In der ersten lettischen Republik, also in den 1920er und 1930er Jahren, waren viele Letten unglücklich darüber, dass die Deutschen wirtschaftlich so dominant waren. Ein gewisses negatives Bild der Deutschen hat sich in dieser Zeit in der Tat eingegraben. Wir standen 700 Jahre unter deutscher Herrschaft, ja, aber das waren andere Zeiten. Das Verhältnis war angespannt. Aber mit den Deutschbalten ist nicht nur eine Bevölkerungsgruppe gegangen, sondern auch eine Mentalität – und ein wesentlicher Teil der damaligen Intelligenz des Landes. Wenn wir heute zurückblicken, sehen wir, dass uns etwas fehlt. Ich meine damit eine westliche Kultur, ein gewisses zivilgesellschaftliches Denken. Nach fünfzig Jahren Sowjetzeit sind wir Letten noch immer ziemlich sowjetisiert – in manchen Strukturen und Gewohnheiten. Deshalb wollten wir ja in die EU, um uns aus dem postsowjetischen Raum zu lösen. Doch ein russischer Einfluss ist bis heute spürbar. Wir leben noch immer in Parallelgesellschaften – früher waren es die Deutschbalten, heute sind es die Russischsprachigen in ganz Lettland. Und das trennt uns. Wenn wir etwas aus der Geschichte lernen wollen, dann vielleicht das: Man muss sich einander öffnen – von beiden Seiten.
Sie haben einen Wunsch frei: Was bräuchte es, damit die unsichtbare Geschichte Libaus sichtbarer wird?
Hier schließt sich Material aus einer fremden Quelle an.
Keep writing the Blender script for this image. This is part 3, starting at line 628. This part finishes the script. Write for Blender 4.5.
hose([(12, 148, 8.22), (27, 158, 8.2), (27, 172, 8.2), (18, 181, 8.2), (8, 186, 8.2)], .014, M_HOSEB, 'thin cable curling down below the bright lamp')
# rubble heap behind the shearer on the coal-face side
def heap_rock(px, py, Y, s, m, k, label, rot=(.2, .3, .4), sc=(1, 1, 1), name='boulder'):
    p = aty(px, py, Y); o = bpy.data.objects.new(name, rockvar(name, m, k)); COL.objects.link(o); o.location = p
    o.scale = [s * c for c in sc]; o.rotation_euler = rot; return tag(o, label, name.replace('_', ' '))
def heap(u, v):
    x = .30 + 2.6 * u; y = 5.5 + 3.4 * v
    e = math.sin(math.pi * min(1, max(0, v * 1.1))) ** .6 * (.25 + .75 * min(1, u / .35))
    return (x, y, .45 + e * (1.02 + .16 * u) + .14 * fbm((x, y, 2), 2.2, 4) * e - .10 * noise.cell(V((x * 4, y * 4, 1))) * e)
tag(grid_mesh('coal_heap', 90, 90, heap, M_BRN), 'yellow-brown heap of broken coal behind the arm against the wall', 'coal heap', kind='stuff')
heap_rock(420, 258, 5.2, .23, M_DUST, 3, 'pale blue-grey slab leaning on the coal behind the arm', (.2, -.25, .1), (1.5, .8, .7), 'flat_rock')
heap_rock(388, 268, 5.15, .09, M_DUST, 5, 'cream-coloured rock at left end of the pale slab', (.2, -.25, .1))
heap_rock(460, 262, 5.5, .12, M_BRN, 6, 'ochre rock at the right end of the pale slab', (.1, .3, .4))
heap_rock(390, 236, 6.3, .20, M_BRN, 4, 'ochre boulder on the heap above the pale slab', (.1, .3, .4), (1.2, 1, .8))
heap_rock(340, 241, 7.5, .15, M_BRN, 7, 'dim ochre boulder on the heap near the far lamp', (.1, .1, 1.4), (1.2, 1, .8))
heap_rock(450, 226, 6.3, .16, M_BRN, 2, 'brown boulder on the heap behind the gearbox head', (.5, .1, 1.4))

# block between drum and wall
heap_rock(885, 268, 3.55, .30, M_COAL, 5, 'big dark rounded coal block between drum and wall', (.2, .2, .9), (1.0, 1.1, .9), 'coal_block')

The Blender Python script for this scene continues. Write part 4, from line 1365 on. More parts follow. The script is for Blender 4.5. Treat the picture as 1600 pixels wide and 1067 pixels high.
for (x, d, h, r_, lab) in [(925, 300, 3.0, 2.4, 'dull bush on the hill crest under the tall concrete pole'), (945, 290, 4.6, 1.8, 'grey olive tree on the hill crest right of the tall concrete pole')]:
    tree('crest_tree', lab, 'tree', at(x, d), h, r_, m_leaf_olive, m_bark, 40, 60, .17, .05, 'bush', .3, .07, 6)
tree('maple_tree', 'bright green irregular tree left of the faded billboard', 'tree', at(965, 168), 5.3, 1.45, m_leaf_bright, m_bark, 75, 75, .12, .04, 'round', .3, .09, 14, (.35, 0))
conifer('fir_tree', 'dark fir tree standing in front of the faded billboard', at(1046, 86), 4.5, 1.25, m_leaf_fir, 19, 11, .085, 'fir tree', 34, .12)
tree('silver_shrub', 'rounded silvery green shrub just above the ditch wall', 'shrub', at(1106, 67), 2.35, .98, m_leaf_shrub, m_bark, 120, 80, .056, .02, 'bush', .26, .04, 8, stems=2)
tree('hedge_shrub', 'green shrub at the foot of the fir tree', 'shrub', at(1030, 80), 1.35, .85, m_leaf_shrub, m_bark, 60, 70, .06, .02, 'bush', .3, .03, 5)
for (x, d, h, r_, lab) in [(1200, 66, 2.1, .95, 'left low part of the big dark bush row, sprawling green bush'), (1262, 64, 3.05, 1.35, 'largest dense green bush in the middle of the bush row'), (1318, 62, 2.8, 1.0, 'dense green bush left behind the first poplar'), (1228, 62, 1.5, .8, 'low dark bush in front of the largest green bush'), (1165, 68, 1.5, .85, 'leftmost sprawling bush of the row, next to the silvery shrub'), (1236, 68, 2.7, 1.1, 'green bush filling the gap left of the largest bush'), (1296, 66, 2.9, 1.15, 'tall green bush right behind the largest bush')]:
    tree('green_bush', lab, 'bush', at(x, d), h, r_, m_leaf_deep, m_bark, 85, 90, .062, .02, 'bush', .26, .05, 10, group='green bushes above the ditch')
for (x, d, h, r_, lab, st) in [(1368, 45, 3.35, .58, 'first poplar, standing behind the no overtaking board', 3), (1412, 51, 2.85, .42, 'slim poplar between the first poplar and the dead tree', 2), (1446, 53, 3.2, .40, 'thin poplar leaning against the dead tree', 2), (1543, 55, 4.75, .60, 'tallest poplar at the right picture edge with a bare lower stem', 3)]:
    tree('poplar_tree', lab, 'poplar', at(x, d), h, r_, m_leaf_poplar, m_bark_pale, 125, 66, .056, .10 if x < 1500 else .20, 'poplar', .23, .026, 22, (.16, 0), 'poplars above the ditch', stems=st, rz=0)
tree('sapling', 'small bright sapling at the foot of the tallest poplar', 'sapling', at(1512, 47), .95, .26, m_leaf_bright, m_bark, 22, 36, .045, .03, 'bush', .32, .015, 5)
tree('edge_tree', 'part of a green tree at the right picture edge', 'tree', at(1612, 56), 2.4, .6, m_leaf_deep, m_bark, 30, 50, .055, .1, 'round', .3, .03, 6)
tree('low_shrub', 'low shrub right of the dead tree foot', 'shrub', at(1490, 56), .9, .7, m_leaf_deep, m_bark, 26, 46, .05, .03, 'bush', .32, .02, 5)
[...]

Ich sage manchmal halb im Spaß, halb im Ernst: Wir bräuchten eine deutsche Kneipe! Einen Ort, wo man Deutsch hört, wo man sich trifft – einfach einen kulturellen Anker. Es geht mir nicht um Nostalgie, sondern um Verbindung. Deshalb habe ich auch meinen Verein gegründet. Er heißt Jaunliepāja, wie der Stadtteil Neu-Libau. Es geht uns darum, Geschichte im Alltag sichtbar zu machen: Wer hat hier gelebt? Was war das für ein Haus? Welche Sprachen hat man auf dieser Straße gehört? Ich möchte, dass junge Leute verstehen, wie vielschichtig ihre Stadt ist.
Was sollte aus Ihrer Sicht passieren, wenn Liepāja 2027 Kulturhauptstadt Europas wird?
Der Titel ist eine große Chance. Aber auch eine Verantwortung. Wenn man nur Popkonzerte macht und Festivals, dann sind diese schnell vorbei und vergessen. Ich hoffe, dass wir zeigen können, was für eine Tiefe unsere Stadt hat. Und dazu gehört auch die deutsche Vergangenheit und auch die jüdische. Ebenso auch die sowjetische.
Wir sind ein Ort der Brüche – aber auch der Geschichten. Es wäre gut und das wünsche ich mir, dass 2027 nicht nur gefeiert, sondern auch von der Geschichte erzählt wird. Damit die Stadt sich selbst besser versteht.